DATA SECTION

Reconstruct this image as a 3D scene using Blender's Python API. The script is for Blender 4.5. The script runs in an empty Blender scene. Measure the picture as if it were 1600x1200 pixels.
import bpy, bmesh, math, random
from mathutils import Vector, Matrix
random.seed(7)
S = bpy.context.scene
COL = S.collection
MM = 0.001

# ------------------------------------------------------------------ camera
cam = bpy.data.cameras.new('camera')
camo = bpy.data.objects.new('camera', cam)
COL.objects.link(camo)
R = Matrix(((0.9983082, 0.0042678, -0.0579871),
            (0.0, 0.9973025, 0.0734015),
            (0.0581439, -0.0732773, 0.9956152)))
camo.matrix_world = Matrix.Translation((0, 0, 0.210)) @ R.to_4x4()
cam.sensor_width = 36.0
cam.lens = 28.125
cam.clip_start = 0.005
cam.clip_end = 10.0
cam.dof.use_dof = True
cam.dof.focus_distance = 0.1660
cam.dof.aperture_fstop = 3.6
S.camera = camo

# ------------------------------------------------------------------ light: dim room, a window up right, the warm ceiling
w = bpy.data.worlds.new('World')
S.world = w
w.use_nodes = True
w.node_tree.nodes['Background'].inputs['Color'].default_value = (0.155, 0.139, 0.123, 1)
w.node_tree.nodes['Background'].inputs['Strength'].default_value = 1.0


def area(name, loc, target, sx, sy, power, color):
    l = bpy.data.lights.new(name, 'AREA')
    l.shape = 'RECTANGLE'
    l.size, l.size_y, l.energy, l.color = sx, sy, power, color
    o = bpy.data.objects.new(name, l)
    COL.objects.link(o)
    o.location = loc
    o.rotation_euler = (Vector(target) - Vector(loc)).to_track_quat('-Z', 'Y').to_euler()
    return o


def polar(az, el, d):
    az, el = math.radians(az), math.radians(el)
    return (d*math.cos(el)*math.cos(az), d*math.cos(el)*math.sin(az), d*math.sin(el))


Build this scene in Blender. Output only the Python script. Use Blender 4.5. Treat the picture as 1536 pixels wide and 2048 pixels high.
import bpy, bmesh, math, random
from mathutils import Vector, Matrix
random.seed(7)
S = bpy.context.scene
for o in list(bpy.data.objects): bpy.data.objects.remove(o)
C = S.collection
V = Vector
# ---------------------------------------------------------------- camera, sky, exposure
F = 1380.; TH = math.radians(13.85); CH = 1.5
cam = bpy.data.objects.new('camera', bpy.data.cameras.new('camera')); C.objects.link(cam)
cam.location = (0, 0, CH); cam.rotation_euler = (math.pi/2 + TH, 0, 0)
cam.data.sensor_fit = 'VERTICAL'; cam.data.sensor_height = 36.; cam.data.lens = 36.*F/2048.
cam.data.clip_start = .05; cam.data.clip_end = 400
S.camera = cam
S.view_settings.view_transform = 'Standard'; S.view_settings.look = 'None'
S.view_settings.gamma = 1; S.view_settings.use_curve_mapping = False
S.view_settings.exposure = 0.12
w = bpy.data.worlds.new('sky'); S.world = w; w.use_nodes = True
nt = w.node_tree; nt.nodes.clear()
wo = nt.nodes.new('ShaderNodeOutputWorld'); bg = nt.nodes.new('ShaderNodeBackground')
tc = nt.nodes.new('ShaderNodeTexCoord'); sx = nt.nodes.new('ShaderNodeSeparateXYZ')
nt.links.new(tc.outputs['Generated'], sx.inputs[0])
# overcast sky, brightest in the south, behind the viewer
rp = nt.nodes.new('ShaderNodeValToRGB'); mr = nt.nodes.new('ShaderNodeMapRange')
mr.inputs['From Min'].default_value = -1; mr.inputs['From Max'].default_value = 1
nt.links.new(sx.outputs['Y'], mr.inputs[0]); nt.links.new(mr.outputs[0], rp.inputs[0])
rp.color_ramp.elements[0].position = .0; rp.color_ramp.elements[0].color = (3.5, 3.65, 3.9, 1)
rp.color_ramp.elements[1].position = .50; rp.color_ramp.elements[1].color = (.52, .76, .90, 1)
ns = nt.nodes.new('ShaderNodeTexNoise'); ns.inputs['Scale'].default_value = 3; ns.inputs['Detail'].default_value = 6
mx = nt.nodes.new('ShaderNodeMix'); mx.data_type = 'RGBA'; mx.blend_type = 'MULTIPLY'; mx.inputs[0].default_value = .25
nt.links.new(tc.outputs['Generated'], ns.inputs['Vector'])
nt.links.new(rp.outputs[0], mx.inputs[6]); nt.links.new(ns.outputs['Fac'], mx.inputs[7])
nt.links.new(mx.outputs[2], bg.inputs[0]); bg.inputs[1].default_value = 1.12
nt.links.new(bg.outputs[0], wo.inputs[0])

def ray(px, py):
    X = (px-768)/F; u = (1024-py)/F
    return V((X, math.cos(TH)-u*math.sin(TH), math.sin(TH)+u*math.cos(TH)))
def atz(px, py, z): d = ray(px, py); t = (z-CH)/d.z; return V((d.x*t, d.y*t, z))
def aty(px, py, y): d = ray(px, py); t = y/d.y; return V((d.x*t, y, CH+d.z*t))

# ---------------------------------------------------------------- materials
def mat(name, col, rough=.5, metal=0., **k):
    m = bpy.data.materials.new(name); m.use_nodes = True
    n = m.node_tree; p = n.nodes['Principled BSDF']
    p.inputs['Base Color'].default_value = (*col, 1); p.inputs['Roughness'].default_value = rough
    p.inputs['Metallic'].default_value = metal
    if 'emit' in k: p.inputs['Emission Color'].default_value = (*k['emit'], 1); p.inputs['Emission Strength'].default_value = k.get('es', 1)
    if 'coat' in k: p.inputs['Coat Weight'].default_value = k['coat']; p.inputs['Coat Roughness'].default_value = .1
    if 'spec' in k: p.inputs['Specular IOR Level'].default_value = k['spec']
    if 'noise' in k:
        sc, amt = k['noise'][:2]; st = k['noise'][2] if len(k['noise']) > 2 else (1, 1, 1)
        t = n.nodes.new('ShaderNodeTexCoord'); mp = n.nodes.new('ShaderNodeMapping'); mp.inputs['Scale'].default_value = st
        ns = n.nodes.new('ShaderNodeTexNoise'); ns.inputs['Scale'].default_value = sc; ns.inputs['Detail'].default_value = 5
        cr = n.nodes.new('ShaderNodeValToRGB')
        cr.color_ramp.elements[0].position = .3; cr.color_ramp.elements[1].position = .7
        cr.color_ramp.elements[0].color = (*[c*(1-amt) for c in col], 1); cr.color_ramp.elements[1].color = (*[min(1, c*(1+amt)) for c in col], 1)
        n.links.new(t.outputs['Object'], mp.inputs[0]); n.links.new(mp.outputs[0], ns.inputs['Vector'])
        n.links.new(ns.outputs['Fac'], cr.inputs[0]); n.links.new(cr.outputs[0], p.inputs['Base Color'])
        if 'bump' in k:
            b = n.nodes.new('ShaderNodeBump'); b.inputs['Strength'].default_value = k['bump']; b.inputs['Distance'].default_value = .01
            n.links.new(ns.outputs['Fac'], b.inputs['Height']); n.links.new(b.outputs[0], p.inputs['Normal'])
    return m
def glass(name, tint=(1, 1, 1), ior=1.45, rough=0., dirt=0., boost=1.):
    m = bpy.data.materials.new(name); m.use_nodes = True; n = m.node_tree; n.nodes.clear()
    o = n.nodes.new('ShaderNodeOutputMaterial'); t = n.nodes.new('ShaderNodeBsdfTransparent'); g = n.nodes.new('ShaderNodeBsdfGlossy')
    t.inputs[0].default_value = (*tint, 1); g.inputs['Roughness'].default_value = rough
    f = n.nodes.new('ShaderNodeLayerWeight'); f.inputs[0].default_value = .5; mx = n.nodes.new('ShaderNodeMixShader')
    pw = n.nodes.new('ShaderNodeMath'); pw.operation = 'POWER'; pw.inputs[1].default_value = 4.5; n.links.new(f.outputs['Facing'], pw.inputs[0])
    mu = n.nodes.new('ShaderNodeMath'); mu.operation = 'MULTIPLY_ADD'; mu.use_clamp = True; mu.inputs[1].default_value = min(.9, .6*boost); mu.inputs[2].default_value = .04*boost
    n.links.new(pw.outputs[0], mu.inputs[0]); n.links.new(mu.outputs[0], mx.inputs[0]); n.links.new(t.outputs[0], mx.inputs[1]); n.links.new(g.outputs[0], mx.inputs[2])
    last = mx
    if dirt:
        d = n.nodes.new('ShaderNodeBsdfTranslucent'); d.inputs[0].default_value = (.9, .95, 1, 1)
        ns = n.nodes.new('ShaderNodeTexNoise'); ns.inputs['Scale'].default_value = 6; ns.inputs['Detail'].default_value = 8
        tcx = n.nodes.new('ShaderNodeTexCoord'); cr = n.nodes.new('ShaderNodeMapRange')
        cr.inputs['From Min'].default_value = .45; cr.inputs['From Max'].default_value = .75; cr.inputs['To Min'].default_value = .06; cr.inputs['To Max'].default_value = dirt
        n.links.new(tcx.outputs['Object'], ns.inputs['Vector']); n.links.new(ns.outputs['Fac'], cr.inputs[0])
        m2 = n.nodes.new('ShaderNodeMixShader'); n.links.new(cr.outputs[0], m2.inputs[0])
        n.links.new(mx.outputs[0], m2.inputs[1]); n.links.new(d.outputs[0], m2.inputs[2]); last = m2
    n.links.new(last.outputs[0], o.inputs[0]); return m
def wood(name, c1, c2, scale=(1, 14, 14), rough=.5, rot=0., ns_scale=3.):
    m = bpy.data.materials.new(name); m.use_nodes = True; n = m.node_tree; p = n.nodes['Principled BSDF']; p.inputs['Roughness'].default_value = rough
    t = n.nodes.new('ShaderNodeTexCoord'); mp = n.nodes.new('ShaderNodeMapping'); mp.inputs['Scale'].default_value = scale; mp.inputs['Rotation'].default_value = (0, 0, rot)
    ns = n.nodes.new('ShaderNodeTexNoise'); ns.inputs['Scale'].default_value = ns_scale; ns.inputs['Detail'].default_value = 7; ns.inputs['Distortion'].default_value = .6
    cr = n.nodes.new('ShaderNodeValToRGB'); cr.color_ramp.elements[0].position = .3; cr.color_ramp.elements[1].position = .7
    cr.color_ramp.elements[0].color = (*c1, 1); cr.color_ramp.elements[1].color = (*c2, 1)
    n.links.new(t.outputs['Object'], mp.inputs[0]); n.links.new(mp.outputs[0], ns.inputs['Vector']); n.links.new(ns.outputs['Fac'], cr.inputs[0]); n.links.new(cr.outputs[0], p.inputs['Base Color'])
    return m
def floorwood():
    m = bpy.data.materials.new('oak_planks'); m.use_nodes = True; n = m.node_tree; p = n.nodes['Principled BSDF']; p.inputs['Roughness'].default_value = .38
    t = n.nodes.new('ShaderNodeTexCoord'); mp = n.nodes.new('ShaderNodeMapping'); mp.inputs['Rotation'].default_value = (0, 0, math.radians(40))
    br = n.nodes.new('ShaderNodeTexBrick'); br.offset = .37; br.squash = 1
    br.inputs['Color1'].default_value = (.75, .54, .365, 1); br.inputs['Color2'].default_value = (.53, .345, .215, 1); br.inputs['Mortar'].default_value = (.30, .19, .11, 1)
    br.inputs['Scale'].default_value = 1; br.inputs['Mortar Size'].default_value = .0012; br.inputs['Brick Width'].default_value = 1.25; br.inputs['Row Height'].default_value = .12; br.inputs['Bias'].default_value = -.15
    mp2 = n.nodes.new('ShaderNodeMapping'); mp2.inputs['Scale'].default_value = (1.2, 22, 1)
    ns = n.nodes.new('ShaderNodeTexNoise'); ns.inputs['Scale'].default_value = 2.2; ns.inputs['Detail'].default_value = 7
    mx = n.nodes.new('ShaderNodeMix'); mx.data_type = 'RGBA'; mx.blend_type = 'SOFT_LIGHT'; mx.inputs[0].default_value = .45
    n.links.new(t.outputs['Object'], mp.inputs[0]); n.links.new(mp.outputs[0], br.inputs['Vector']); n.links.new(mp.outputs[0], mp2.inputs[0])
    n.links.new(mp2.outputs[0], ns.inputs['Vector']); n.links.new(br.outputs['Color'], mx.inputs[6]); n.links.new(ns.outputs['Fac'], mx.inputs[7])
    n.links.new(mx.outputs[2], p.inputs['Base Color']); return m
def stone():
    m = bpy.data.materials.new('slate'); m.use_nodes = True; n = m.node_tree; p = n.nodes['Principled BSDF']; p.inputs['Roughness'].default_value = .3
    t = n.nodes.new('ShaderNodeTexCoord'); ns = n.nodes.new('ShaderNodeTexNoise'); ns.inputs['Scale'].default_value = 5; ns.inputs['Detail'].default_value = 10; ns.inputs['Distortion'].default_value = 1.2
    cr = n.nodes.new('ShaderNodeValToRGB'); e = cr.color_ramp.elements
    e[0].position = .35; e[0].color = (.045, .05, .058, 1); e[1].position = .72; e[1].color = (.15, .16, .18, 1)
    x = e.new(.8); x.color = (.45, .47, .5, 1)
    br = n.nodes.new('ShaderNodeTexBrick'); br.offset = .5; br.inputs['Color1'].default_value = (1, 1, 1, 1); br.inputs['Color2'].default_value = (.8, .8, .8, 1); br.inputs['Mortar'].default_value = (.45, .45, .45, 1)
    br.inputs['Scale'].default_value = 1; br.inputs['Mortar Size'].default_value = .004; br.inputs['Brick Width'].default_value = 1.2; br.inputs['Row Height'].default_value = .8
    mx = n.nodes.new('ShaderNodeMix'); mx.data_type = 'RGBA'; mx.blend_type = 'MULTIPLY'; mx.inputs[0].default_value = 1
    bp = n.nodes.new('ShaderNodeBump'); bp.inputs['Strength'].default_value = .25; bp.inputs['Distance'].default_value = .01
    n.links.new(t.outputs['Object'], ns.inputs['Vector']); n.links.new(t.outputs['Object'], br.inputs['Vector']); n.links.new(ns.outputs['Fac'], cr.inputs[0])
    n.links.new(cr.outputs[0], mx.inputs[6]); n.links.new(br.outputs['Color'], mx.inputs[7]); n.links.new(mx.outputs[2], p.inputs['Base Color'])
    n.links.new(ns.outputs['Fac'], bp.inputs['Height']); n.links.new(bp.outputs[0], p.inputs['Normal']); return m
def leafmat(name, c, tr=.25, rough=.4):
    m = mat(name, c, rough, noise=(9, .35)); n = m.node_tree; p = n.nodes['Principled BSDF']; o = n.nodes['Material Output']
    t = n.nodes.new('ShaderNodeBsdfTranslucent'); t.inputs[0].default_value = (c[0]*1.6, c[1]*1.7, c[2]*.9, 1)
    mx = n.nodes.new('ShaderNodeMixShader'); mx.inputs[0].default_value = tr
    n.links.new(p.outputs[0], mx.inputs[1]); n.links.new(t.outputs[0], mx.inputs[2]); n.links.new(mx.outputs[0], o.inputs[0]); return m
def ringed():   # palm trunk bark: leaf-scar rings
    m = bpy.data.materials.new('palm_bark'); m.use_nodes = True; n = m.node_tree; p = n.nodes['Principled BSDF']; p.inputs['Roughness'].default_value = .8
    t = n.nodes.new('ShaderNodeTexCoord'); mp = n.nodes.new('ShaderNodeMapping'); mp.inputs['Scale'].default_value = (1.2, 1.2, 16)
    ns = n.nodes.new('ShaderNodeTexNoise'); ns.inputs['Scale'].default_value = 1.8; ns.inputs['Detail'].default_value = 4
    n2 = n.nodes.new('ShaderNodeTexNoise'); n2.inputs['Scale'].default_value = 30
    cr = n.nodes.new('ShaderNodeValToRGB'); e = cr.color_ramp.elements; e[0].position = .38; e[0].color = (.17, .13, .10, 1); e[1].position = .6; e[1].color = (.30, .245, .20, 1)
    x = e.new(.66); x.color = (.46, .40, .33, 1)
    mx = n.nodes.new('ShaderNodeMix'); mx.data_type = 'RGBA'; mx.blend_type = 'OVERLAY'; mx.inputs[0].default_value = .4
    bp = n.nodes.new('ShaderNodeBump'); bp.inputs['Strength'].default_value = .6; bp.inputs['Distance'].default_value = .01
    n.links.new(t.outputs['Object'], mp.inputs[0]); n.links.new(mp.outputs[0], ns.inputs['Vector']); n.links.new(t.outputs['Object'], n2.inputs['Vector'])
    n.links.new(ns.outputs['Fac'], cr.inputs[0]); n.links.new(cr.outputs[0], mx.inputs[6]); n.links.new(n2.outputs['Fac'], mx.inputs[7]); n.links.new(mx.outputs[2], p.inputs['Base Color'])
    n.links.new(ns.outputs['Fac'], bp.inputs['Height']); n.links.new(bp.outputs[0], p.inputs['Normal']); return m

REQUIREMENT
Identify and copy all lines with the word "picture".

WRITTEN SOLUTION
Reconstruct this image as a 3D scene using Blender's Python API. The script is for Blender 4.5. The script runs in an empty Blender scene. Measure the picture as if it were 1600x1200 pixels.
Build this scene in Blender. Output only the Python script. Use Blender 4.5. Treat the picture as 1536 pixels wide and 2048 pixels high.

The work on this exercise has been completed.